UPDATE: Lynne Schrum has persuaded me that I need an additional question (which would go right after C): What can we do to better recognize and assess when students’ deeper thinking and learning work is (or isn’t) occurring?
Why do we need to recognize and assess this? I teach teachers now & no longer work in a classroom with kiddos. Some adult learners are more motivated than others. They create their own learning. I tell them, “You can learn as much or as little as you want. But I am going to give you the bare minimum that you will need to be successful in my PD. I will provide you links and white papers so can can dig as deeply as you wish,” on your own time! If I needed to assess this, I would ask learners to reflect on their learning. Instead, I ask them to describe their process and present their product (evidence) to an audience of colleagues, fellow educators and future educators. I assure you, they will raise their own bars on their learning! I won’t need to assess their work! Their peers and they, themselves, will more rigorously evaluate than I would!
Why does not the point made for teachers’ learning apply to students’ learning? “Describe their process and present their product (evidence) to an audience of colleagues.” With students, there is probably no motive stronger for them than the prospect of presenting their learning to peers, which can incorporate all learning in all subjects. Clarify what questions they can answer (i.e. processes, patterns, perspectives, whatever), and daily draw randomly from all past work for someone to pop to their feet and demonstrate. It gives a much more intuitively accurate sense of what students actually know and maintain than do paper-and-pencil ways of demonstrating their learning–which they readily discard. They don’t discard competence that draws peer admiration.
@John Jensen: well said, “Clarify what questions they can answer (i.e. processes, patterns, perspectives, whatever), and daily draw randomly from all past work for someone to pop to their feet and demonstrate. It gives a much more intuitively accurate sense of what students actually know and maintain than do paper-and-pencil ways of demonstrating their learning–which they readily discard.
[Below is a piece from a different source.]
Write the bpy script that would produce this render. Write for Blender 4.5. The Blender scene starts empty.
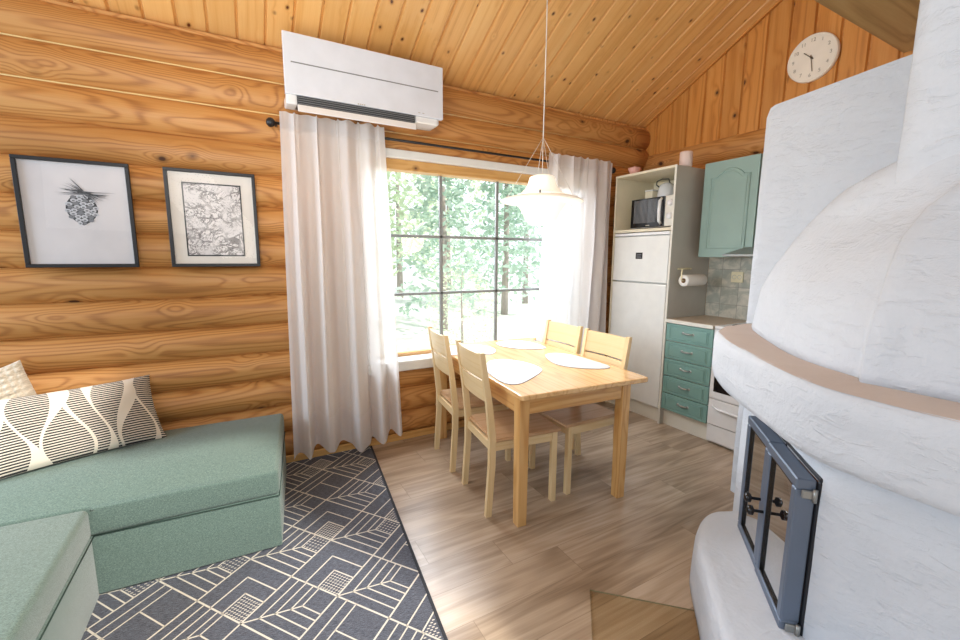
import bpy, bmesh, math, random
from mathutils import Vector, Matrix, noise
random.seed(7)
PI = math.pi
R = math.radians
COL = bpy.context.scene.collection

# ------------------------------------------------------------------ colour + node expression helpers
def lin(c):
    return tuple(((x / 255.0) / 12.92 if x / 255.0 <= 0.04045 else ((x / 255.0 + 0.055) / 1.055) ** 2.4) for x in c) + (1.0,)

class G:
    """small wrapper around a node tree so that procedural patterns can be written as formulas"""
    def __init__(s, name):
        s.m = bpy.data.materials.new(name); s.m.use_nodes = True
        s.t = s.m.node_tree; s.t.nodes.clear()
        s.out = s.t.nodes.new('ShaderNodeOutputMaterial')
    def n(s, kind, **kw):
        nd = s.t.nodes.new(kind)
        for k, v in kw.items(): setattr(nd, k, v)
        return nd
    def link(s, a, b): s.t.links.new(a, b)
    def put(s, sock, v):
        if isinstance(v, V): s.link(v.s, sock)
        elif hasattr(v, 'is_linked'): s.link(v, sock)
        elif isinstance(v, (int, float)):
            try: sock.default_value = v
            except Exception: sock.default_value = (v, v, v)
        else: sock.default_value = v
    def math(s, op, *a):
        nd = s.n('ShaderNodeMath', operation=op)
        for i, v in enumerate(a): s.put(nd.inputs[i], v)
        return V(s, nd.outputs[0])
    def attr(s, name='gco'):
        return s.n('ShaderNodeAttribute', attribute_name=name).outputs['Vector']
    def xyz(s, vec):
        nd = s.n('ShaderNodeSeparateXYZ'); s.put(nd.inputs[0], vec)
        return [V(s, o) for o in nd.outputs]
    def vec(s, x, y, z):
        nd = s.n('ShaderNodeCombineXYZ')
        for i, v in enumerate((x, y, z)): s.put(nd.inputs[i], v)
        return nd.outputs[0]
    def noise(s, vec, scale=1, detail=2, rough=.5, dist=0, color=False):
        nd = s.n('ShaderNodeTexNoise'); s.put(nd.inputs['Vector'], vec)
        nd.inputs['Scale'].default_value = scale; nd.inputs['Detail'].default_value = detail
        nd.inputs['Roughness'].default_value = rough; nd.inputs['Distortion'].default_value = dist
        return nd.outputs['Color'] if color else V(s, nd.outputs['Fac'])
    def voro(s, vec, scale=1, feature='F1'):
        nd = s.n('ShaderNodeTexVoronoi', feature=feature); s.put(nd.inputs['Vector'], vec)
        nd.inputs['Scale'].default_value = scale
        return V(s, nd.outputs['Distance'])
    def ramp(s, fac, stops, interp='LINEAR'):
        nd = s.n('ShaderNodeValToRGB'); s.put(nd.inputs[0], fac); cr = nd.color_ramp; cr.interpolation = interp
        while len(cr.elements) < len(stops): cr.elements.new(0.5)
        for e, (p, c) in zip(cr.elements, stops): e.position = p; e.color = lin(c)
        return nd.outputs[0]
    def mix(s, fac, a, b, blend='MIX'):
        nd = s.n('ShaderNodeMix', data_type='RGBA', blend_type=blend); s.put(nd.inputs[0], fac)
        for i, v in ((6, a), (7, b)):
            if isinstance(v, tuple) and len(v) == 3: v = lin(v)
            s.put(nd.inputs[i], v)
        return nd.outputs[2]
    def bump(s, h, strength=.3, dist=.01, normal=None):
        nd = s.n('ShaderNodeBump'); s.put(nd.inputs['Height'], h)
        nd.inputs['Strength'].default_value = strength; nd.inputs['Distance'].default_value = dist
        if normal is not None: s.link(normal, nd.inputs['Normal'])
        return nd.outputs[0]
    def bsdf(s, **kw):
        nd = s.n('ShaderNodeBsdfPrincipled')
        for k, v in kw.items():
            k = k.replace('_', ' ')
            if isinstance(v, tuple) and len(v) == 3: v = lin(v)
            s.put(nd.inputs[k], v)
        return nd
    def done(s, sh):
        s.link(sh.outputs[0] if hasattr(sh, 'outputs') else sh, s.out.inputs[0]); return s.m

class V:
    def __init__(s, g, sock): s.g = g; s.s = sock
    def __add__(a, b): return a.g.math('ADD', a, b)
    __radd__ = __add__
    def __sub__(a, b): return a.g.math('SUBTRACT', a, b)
    def __rsub__(a, b): return a.g.math('SUBTRACT', b, a)
    def __mul__(a, b): return a.g.math('MULTIPLY', a, b)
    __rmul__ = __mul__
    def __truediv__(a, b): return a.g.math('DIVIDE', a, b)
    def lt(a, b): return a.g.math('LESS_THAN', a, b)
    def gt(a, b): return a.g.math('GREATER_THAN', a, b)
    def abs(a): return a.g.math('ABSOLUTE', a)
    def sin(a): return a.g.math('SINE', a)
    def frac(a): return a.g.math('FRACT', a)
    def floor(a): return a.g.math('FLOOR', a)
    def max(a, b): return a.g.math('MAXIMUM', a, b)
    def min(a, b): return a.g.math('MINIMUM', a, b)
    def smooth(a, lo, hi, o0=0., o1=1.):
        nd = a.g.n('ShaderNodeMapRange', interpolation_type='SMOOTHSTEP')
        for i, v in enumerate((a, lo, hi, o0, o1)): a.g.put(nd.inputs[i], v)
        return V(a.g, nd.outputs[0])

def plain(name, col, rough=.5, metal=0, **kw):
    g = G(name); c = g.attr()
    f = g.noise(c, 9, 3)
    cc = g.mix(f, tuple(int(x * .96) for x in col), tuple(min(255, int(x * 1.03)) for x in col))
    return g.done(g.bsdf(Base_Color=cc, Roughness=rough, Metallic=metal, **kw))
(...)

They don’t discard competence that draws peer admiration.”
E – is my favorite.
Although, G – how do we ensure that traditionally-underserved student and family populations is the one that has gotten me into the most interesting conversations lately.
Basically, IF we think we have to get laptops/broadband into high poverty areas, we agree to WAIT for someone else to solve the problem, BUT – IF we ask ourselves, “What do I have control over” in the educational process, there are some things we can do right now.